Somewhere along the line, I grew confused about the rules and said to hell with it. But firing a man for his opinion? That smells like a book burning. No, you know what it smells like? It smells like David Howard, the mayoral aide who was forced to resign for using the word niggardly in the company of a black officer. All these years after the Red Scare, we get the Black Scare.

People always ask me the same question: "Jason, are you gay?"

When I say no, they pause a moment and then say, "Are you sure?"

I am mistaken for gay because I am unashamed to cross my legs at the knees. Well, that and I talk like a girl. Likewise, I am so not-prejudiced that I don't realize when I'm offending people who don't know what niggardly means.

"Politically correct" is a boulder under which the worms of society hide. Some are black, some are white, some just want their unemployment checks. They take cover beneath hard-luck tales and blame it all on The Man.

Irony #3: I also despise The Man.

If the black population feels that we owe them something, let's just say O.J. is golfing and can we call it even? How much longer do they play the race card and get away with murder?

It was a great day in my life when Chris Rock lampooned O.J. Simpson. The audience didn't know how to react. Their hero had betrayed them with … the truth. Rock had lifted the rock, and the worms writhed in the spotlight.

The Acorn's Letter-to-the-Editor posse emphasizes present-day discrimination and 100 miles of politics that would be perfectly fitting if this were not a humor column!
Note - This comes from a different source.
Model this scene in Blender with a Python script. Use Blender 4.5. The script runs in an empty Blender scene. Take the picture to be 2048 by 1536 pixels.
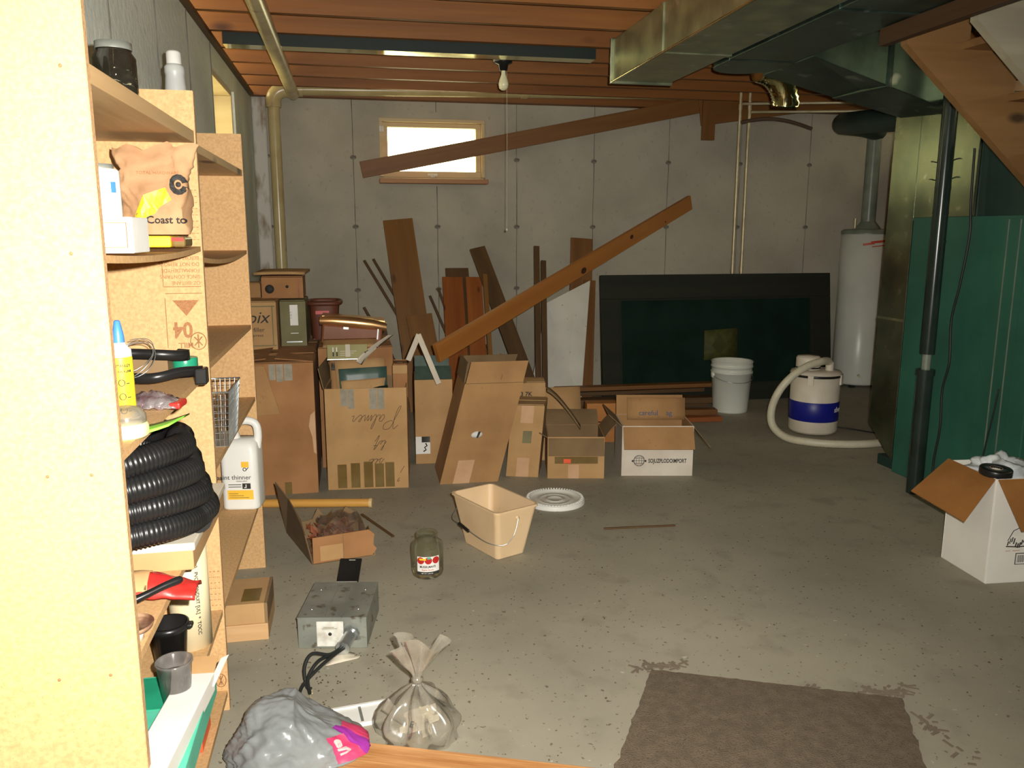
import bpy, bmesh, math, random
from mathutils import Vector, Matrix, Euler, noise
PI = math.pi
random.seed(7)
scene = bpy.context.scene
COL = scene.collection

# ------------------------------------------------------------------ camera
cam_d = bpy.data.cameras.new('camera'); cam = bpy.data.objects.new('camera', cam_d); COL.objects.link(cam)
cam.location = (0, 0, 1.35)
cam.rotation_euler = (math.radians(90 - 10.6), 0, math.radians(-11.1))
cam_d.sensor_width = 36.0; cam_d.lens = 1620.0 / 2048.0 * 36.0; cam_d.clip_start = 0.02
scene.camera = cam

# ------------------------------------------------------------------ daylight outside the windows
world = bpy.data.worlds.new('world'); scene.world = world; world.use_nodes = True
bg = world.node_tree.nodes['Background']
bg.inputs[0].default_value = (1.0, 0.90, 0.52, 1); bg.inputs[1].default_value = 9.0

# ------------------------------------------------------------------ the camera's own flash, just right of and above the lens
fl = bpy.data.lights.new('camera_flash', 'SPOT'); flash = bpy.data.objects.new('camera_flash', fl); COL.objects.link(flash)
fl.energy = 500.0; fl.color = (1.0, 0.955, 0.875); fl.shadow_soft_size = 0.012
fl.spot_size = math.radians(122); fl.spot_blend = 1.0
flash.location = (0.055, 0.02, 1.395)
flash.rotation_euler = (math.radians(90 - 9), 0, math.radians(-4))

# ------------------------------------------------------------------ view
vs = scene.view_settings
vs.view_transform = 'Standard'; vs.look = 'None'; vs.exposure = 0.0; vs.gamma = 1.0; vs.use_curve_mapping = False

# ================================================================== helpers
def lin(c):
    c /= 255.0
    return c / 12.92 if c <= 0.04045 else ((c + 0.055) / 1.055) ** 2.4
def S(r, g, b): return (lin(r), lin(g), lin(b))

class MB:
    def __init__(s): s.v = []; s.f = []; s.s = []
    def add(s, vs, fs, smooth=False):
        n = len(s.v); s.v += [tuple(v) for v in vs]
        for f in fs: s.f.append(tuple(i + n for i in f)); s.s.append(smooth)
        return s
    def hexa(s, p):
        return s.add(p, [(0,3,2,1),(4,5,6,7),(0,1,5,4),(1,2,6,5),(2,3,7,6),(3,0,4,7)])
    def box(s, x0, x1, y0, y1, z0, z1):
        return s.hexa([(x0,y0,z0),(x1,y0,z0),(x1,y1,z0),(x0,y1,z0),(x0,y0,z1),(x1,y0,z1),(x1,y1,z1),(x0,y1,z1)])
    def obox(s, c, hx, hy, hz):
        c = Vector(c); hx = Vector(hx); hy = Vector(hy); hz = Vector(hz)
        return s.hexa([c-hx-hy-hz, c+hx-hy-hz, c+hx+hy-hz, c-hx+hy-hz, c-hx-hy+hz, c+hx-hy+hz, c+hx+hy+hz, c-hx+hy+hz])
    def prism(s, poly, fn, t0, t1):
        n = len(poly); vs = [fn(a, b, t0) for a, b in poly] + [fn(a, b, t1) for a, b in poly]
        fs = [tuple(range(n)), tuple(range(2*n-1, n-1, -1))] + [(i, (i+1) % n, n+(i+1) % n, n+i) for i in range(n)]
        return s.add(vs, fs)
    def tube(s, pts, r, n=10, closed=False, cap=True, smooth=True):
        pts = [Vector(p) for p in pts]; m = len(pts)
        rs = r if isinstance(r, (list, tuple)) else [r]*m
        T = []
        for i in range(m):
            a = pts[(i-1) % m] if (closed or i > 0) else pts[i]
            b = pts[(i+1) % m] if (closed or i < m-1) else pts[i]
            d = b - a; T.append(d.normalized() if d.length > 1e-9 else Vector((0,0,1)))
        up = Vector((0,0,1)) if abs(T[0].z) < 0.9 else Vector((1,0,0))
        u = (up - T[0]*up.dot(T[0])).normalized(); vs = []
        for i in range(m):
            u = u - T[i]*u.dot(T[i])
            u = u.normalized() if u.length > 1e-6 else T[i].orthogonal().normalized()
            w = T[i].cross(u)
            for k in range(n):
                a = 2*PI*k/n; vs.append(pts[i] + (u*math.cos(a) + w*math.sin(a))*rs[i])
        fs = []
        for i in range(m if closed else m-1):
            j = (i+1) % m
            for k in range(n): fs.append((i*n+k, i*n+(k+1) % n, j*n+(k+1) % n, j*n+k))
        s.add(vs, fs, smooth)
        if cap and not closed:
            s.add(vs[:n], [tuple(range(n-1, -1, -1))]); s.add(vs[-n:], [tuple(range(n))])
        return s
    def lathe(s, prof, n=32, c=(0,0,0), smooth=True, a0=0.0, a1=2*PI):
        full = abs(a1 - a0 - 2*PI) < 1e-6; k = n if full else n+1; vs = []; fs = []
        for r, z in prof:
            for i in range(k):
                a = a0 + (a1-a0)*i/n; vs.append((c[0]+r*math.cos(a), c[1]+r*math.sin(a), c[2]+z))
        for j in range(len(prof)-1):
            for i in range(n):
                i2 = (i+1) % k
                fs.append((j*k+i, j*k+i2, (j+1)*k+i2, (j+1)*k+i))
        return s.add(vs, fs, smooth)
    def grid(s, nu, nv, fn, smooth=True, closed_u=False):
        vs = [fn(i/nu, j/nv) for j in range(nv+1) for i in range(nu + (0 if closed_u else 1))]
        k = nu if closed_u else nu+1
        fs = [(j*k+i, j*k+(i+1) % k, (j+1)*k+(i+1) % k, (j+1)*k+i) for j in range(nv) for i in range(nu)]
        return s.add(vs, fs, smooth)
    def slab(s, nu, nv, fn, off, smooth=True):
        """a sheet fn(u,v) with thickness along vector off"""
        o = Vector(off); n = (nu+1)*(nv+1); k = nu+1
        a = [Vector(fn(i/nu, j/nv)) for j in range(nv+1) for i in range(nu+1)]
        vs = a + [p + o for p in a]; fs = []
        for j in range(nv):
            for i in range(nu):
                q = (j*k+i, j*k+i+1, (j+1)*k+i+1, (j+1)*k+i); fs.append(q); fs.append(tuple(n+x for x in reversed(q)))
        ring = [i for i in range(k)] + [j*k+nu for j in range(1, nv+1)] + [nv*k+i for i in range(nu-1, -1, -1)] + [j*k for j in range(nv-1, 0, -1)]
        for i in range(len(ring)):
            p, q = ring[i], ring[(i+1) % len(ring)]; fs.append((q, p, p+n, q+n))
        return s.add(vs, fs, smooth)
    def xf(s, m): s.v = [tuple(m @ Vector(v)) for v in s.v]; return s
    def shift(s, d): s.v = [(v[0]+d[0], v[1]+d[1], v[2]+d[2]) for v in s.v]; return s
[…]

As the jester, it is my job to oclast the icons. If my column did have a You see, Timmy, it is this: "Sometimes it's not because you're a minority that people dislike you; it's because you are waving a gun."

Incidentally, the column was published without its picture (at right). If it appears that no black men are present, it's because there aren't.

Maybe they are right -- like Reginald Denny, I just had it coming. I drove my circus into the wrong part of town at the wrong part of time.

The Acorn has heard from every Tom, Dick, and Johnny Cochrane who wants me burned at the stake, but they haven't heard from you who enjoy the column. I'm assuming you exist. Otherwise, they've been overpaying me these past four years.

The object isn't to exhume my column but to appease the comedy gods. And goddesses.

Farewell, Agoura. I grew up here and loved you well. I'm boarding a new ship called the U.S.S. Get Over It. We're headed for saner seas and colorless rainbows. You can find us online at www.jasonlove.com, or just think a funny thought and we'll be there.

I will forge ahead with the same sense of humor as always. I just can't sit around with a bunch of great observations hoping Chris Rock will state them for me.